Lá vem vindo o menestrel dos desatinos. Vem montado em seu cavalo baio. Magia perambulando infinitos, sobrevoando tempos, pressentindo vidas. Lá vem o poeta avoando, cavalgando um sonho avoengo. Carrega nas mãos o cálice da amarga verdade. Voeja buscando semear boas ideias em terras sãs.
Ao vê-lo, uma mulher pergunta: “O que pretendes, senhor das noites?” “Deixo que a brisa toque”, ele responde. A mulher prossegue: “O que buscas, senhor dos dias?” “O sino em mim no tempo”, entoa o cantador. Um jovem se intromete: “Ora, mulher, deixe que o homem siga. Não vês que ele é doido?” “Doido só podes ser tu, meu jovem, que não vê arder no cantador a labareda do futuro e do passado”, retruca a mulher.
Interrompendo o seu passar, o menestrel murmura alegorias... A mulher vira-se para melhor ouvi-lo e vê que quem acabou de lhe dirigir a palavra é agora um vulto que vai distante, em meio a denso feixe de estrelas. Ela acena, numa entristecida despedida. (O moço de há muito tomou outro rumo.) O silêncio se fez mais dolorido do que a solidão. Voltando-se para a mulher, o menestrel lança sua chama derradeira: “O vento sabe quando é tempo, e quando é silêncio entendo”.
A mulher e o moço são, claro, mera ficção. Mas os versos que compõem a fala do menestrel/cantador (“Deixo que a brisa toque/ O sino em mim no tempo/ O vento sabe quando é tempo/ E quando é silêncio entendo”) são da música “Eu Venho Vagando no Ar” (Túlio Borges), que dá título ao primeiro CD deste cantor, poeta e compositor.

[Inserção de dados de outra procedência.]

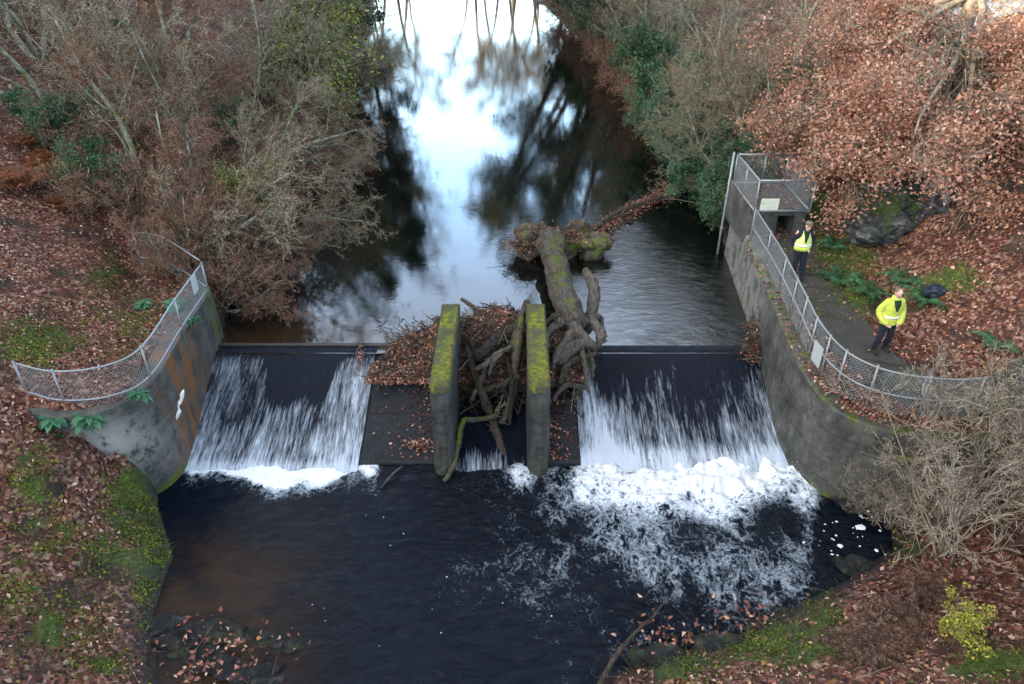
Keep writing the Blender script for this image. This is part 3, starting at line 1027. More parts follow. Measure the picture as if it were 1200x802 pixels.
def litter_cond(x, y, z, px, py):
    m = moss_at(x, y, z)
    dens = .10 + 1.1 * sstep(.36, .58, fbm(x * .9 + 3, y * .9, 5))
    dens = dens * (1 - .72 * m)
    dens = dens * np.where(y < 14, sstep(.05, .8, np.minimum(pdist(x, y, XL, YL), pdist(x, y, XR, YR)) + (fbm(x * 2, y * 2) - .5) * .8), 1)
    onpath = (pdist(x, y, [q.x for q in pc], [q.y for q in pc]) < .62) & (y > 13) & (y < 19)
    dens = np.where(onpath, dens * .25, dens)
    dens = dens * np.clip(16 / np.maximum(y, 14), .35, 1)
    return rg.random(len(x)) < dens


pts1, nr1 = scatter(80000, (-22, -6, 6, 26), rg, litter_cond)
pts2, nr2 = scatter(66000, (1, 20, 6, 26), rg, litter_cond)
pts3, nr3 = scatter(30000, (-30, 26, 26, 60), rg, litter_cond)
c = np.concatenate([pts1, pts2, pts3]); nr = np.concatenate([nr1, nr2, nr3])
nr = nr + rg.normal(0, .38, nr.shape)
c[:, 2] += rg.uniform(.012, .05, len(c))
sz = np.clip(rg.lognormal(-2.5, .33, len(c)), .04, .16) * np.where(c[:, 1] > 26, 1.5, 1)
V, Fc = leaf_quads(c, nr, sz, rg)
tag(obj('fallen_leaves', fast_mesh('fallen_leaves', V, Fc, M['litter'])), 'purple brown carpet of fallen leaves on both banks', kind='stuff')


n = 5200
tp, _n = scatter(n, (-20, 18, 6, 30), rg)
D = rg.normal(0, 1, tp.shape) * np.array([1, 1, .12]); D /= np.linalg.norm(D, axis=1, keepdims=True)
Ln = rg.uniform(.15, .9, (len(tp), 1)); rd = rg.uniform(.003, .008, len(tp)); tp[:, 2] += .05
V, Fc = prisms(tp - D * Ln * .5, tp + D * Ln * .5, rd, rd * .5)
tag(obj('fallen_twigs', fast_mesh('fallen_twigs', V, Fc, M['stick'])), 'thin dead twigs strewn over the leaf litter', kind='stuff')


def blades(c, nr, hgt, rng, lean=.5, w=.012):
    n = len(c)
    d = np.stack([rng.normal(0, lean, n), rng.normal(0, lean, n), np.ones(n)], -1) + nr * .3
    d /= np.linalg.norm(d, axis=1, keepdims=True)
    side = np.cross(d, rng.normal(size=(n, 3))); side /= np.linalg.norm(side, axis=1, keepdims=True)
    h = hgt[:, None]
    droop = np.stack([d[:, 0], d[:, 1], -np.ones(n) * .35], -1) * h * .35
    q0 = c - side * w; q1 = c + side * w
    q2 = c + d * h * .62 + side * w * .7; q3 = c + d * h * .62 - side * w * .7
    t = c + d * h + droop
    V = np.stack([q0, q1, q2, q3, t + side * w * .1, t - side * w * .1], 1).reshape(-1, 3)
    i = np.arange(n)[:, None] * 6
    Fc = np.concatenate([i + [0, 1, 2, 3], i + [3, 2, 4, 5]])
    return V, Fc


def grass_cond(x, y, z, px, py):
    m = moss_at(x, y, z)
    return rg.random(len(x)) < np.clip(m * 1.3 * sstep(.35, .6, fbm(x * 1.4, y * 1.4)) + .012, 0, 1)


gp, gn = scatter(90000, (-16, -6, 6, 24), rg, grass_cond)
gp2, gn2 = scatter(70000, (1, 16, 6, 24), rg, grass_cond)
c = np.concatenate([gp, gp2]); nr = np.concatenate([gn, gn2])
V, Fc = blades(c, nr, rg.uniform(.06, .22, len(c)), rg, .6, .007)
tag(obj('grass', fast_mesh('grass', V, Fc, M['grass'])), 'thin green grass growing through leaves on the banks', kind='stuff')


def moss_cond(x, y, z, px, py):
    m = moss_at(x, y, z)
    return rg.random(len(x)) < np.clip(m ** 1.5 * sstep(.38, .58, fbm(x * 2.1 + 9, y * 2.1)), 0, 1)


gp, gn = scatter(110000, (-14, -6, 6.5, 17), rg, moss_cond)
gp2, gn2 = scatter(90000, (1, 14, 6.5, 22), rg, moss_cond)
c = np.concatenate([gp, gp2]); nr = np.concatenate([gn, gn2])
c[:, 2] += rg.uniform(0, .05, len(c))
V, Fc = leaf_quads(c, nr + rg.normal(0, .6, nr.shape), rg.uniform(.03, .08, len(c)), rg, .8)
tag(obj('moss', fast_mesh('moss', V, Fc, M['moss'])), 'bright green moss cushions along the water edge', kind='stuff')


# ------------------------------------------------------------------ trees
class Tree:
    def __init__(s, seed): s.r = random.Random(seed); s.thick = []; s.seg = []; s.tips = []; s.paths = []

    def branch(s, p, d, L, r, lev, cfg):
        rr = s.r
        n = cfg['steps'][lev]
        step = L / n
        pts = [p.copy()]; rad = [r]
        dd = d.copy()
        last = lev == cfg['levels']
        for i in range(n):
            w = cfg['wob'][lev]
            dd = (dd + Vector((rr.gauss(0, w), rr.gauss(0, w), rr.gauss(0, w))) + Vector((0, 0, cfg['up'][lev])) + cfg.get('bias', Vector((0, 0, 0)))).normalized()
            p = p + dd * step
            r1 = r * (1 - cfg['taper'][lev] * (i + 1) / n)
            pts.append(p.copy()); rad.append(max(r1, cfg['rmin']))
            if not last and i >= cfg['first'][lev] - 1:
                kn = cfg['kids'][lev] / max(1, n - cfg['first'][lev] + 1)
                kn = int(kn) + (rr.random() < kn - int(kn))
                for _ in range(kn):
                    perp = dd.cross(Vector((rr.gauss(0, 1), rr.gauss(0, 1), rr.gauss(0, 1)))).normalized()
                    an = rr.uniform(*cfg['ang'][lev])
                    cd = (dd * math.cos(an) + perp * math.sin(an)).normalized()
                    f = (i + 1) / n
                    q = p - dd * step * rr.random()
                    s.branch(q, cd, L * cfg['ratio'][lev] * (1.15 - .55 * f) * rr.uniform(.65, 1.2), max(r1 * cfg['rr'][lev], cfg['rmin']), lev + 1, cfg)
        if lev <= cfg['thick']: s.thick.append((pts, rad, lev))
        else:
            for i in range(n): s.seg.append((pts[i], pts[i + 1], rad[i], rad[i + 1]))
        if last or lev == cfg['levels'] - 1: s.tips.append((pts[-1], dd.copy())); s.paths.append(pts)

    def meshes(s, bark, twig, leaves=None, extra=None):
        mb = MB()
        for pts, rad, lev in s.thick: mb.tube(pts, rad, 9 if lev == 0 else 6, cap=True, rough=.10, seed=len(mb.v))
        tm = mb.mesh('trunk', bark, True)
        A = [tuple(q[0]) for q in s.seg]; B = [tuple(q[1]) for q in s.seg]
        V, Fc = prisms(A, B, [q[2] for q in s.seg], [q[3] for q in s.seg])
        mats = [twig]; mi = np.zeros(len(Fc), int)
        if leaves is not None:
            LV, LF, lm = leaves
            Fc = np.concatenate([Fc, LF + len(V)]); V = np.concatenate([V, LV]); mats.append(lm)
            mi = np.r_[mi, np.ones(len(LF), int)]
        cm = fast_mesh('crown', V, Fc, mats, False, None, mi)
        return tm, cm

    def leaf_at_tips(s, per, spread, size, frac=1.0, mat=None, rng=None, droop=.3, asp=.6):
        t = [q for q in s.tips if s.r.random() < frac]
        c = np.repeat(np.array([tuple(q[0]) for q in t]), per, 0)
        c = c + rng.normal(0, spread, c.shape)
        nr = rng.normal(0, .6, c.shape) + np.array([0, 0, 1.0])
        V, Fc = leaf_quads(c, nr, rng.uniform(*size, len(c)), rng, asp)
        return V, Fc, mat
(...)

Borges fecha o CD com ela, cantando acompanhado apenas do violão de Rafael dos Anjos e do pífano de Davi Abreu. Rafael dedilha a introdução e segue junto com o pífano de Davi, prenunciando a profundidade do que cantará a voz aguda, firme e afinada de Túlio.
Para abrir o disco, ele adaptou alguns “pontos” de domínio público que sempre ouviu D. Inácia (que o criou e trabalha com sua família há mais de 35 anos) cantar. Ela sola os versos que encerram a faixa. A percussão de Amoy Ribas realça a pueril candura de cada ponto, todos cantados doce e amorosamente por Túlio.
Em “Toca Aí” (Túlio Borges), o violão de Rafael dos Anjos é tocado de forma a deixar a letra fluir: “Toca aí uma canção pra eu cansar de ouvir/ Uma canção pra eu pensar em mim/ Pra eu calar e tentar me ouvir/ Vou fechar os olhos/ Se eu chorar, continua/ Há muito choro em mim/ Por mil razões que eu sei/ E mais dez mil que herdei”. Modestamente, eu respondo a cada um dos versos: “Ela está aí, cantador, nós a ouviremos até nos encantar. Nós nos calaremos, poeta, e o ouviremos enquanto o refletimos em nós. Acompanharemos seu choro e seguiremos, pois ele e mil porquês habitam também em nós.”
Construtor de melodias inesperadas, criador de poesia calorosa, a música de Túlio Borges tudo harmoniza em suave cumplicidade, com cuidadosa feitura. Seu CD independente Eu Venho Vagando no Ar traduz com música os sentidos e os sentimentos que são seus, mas também são nossos.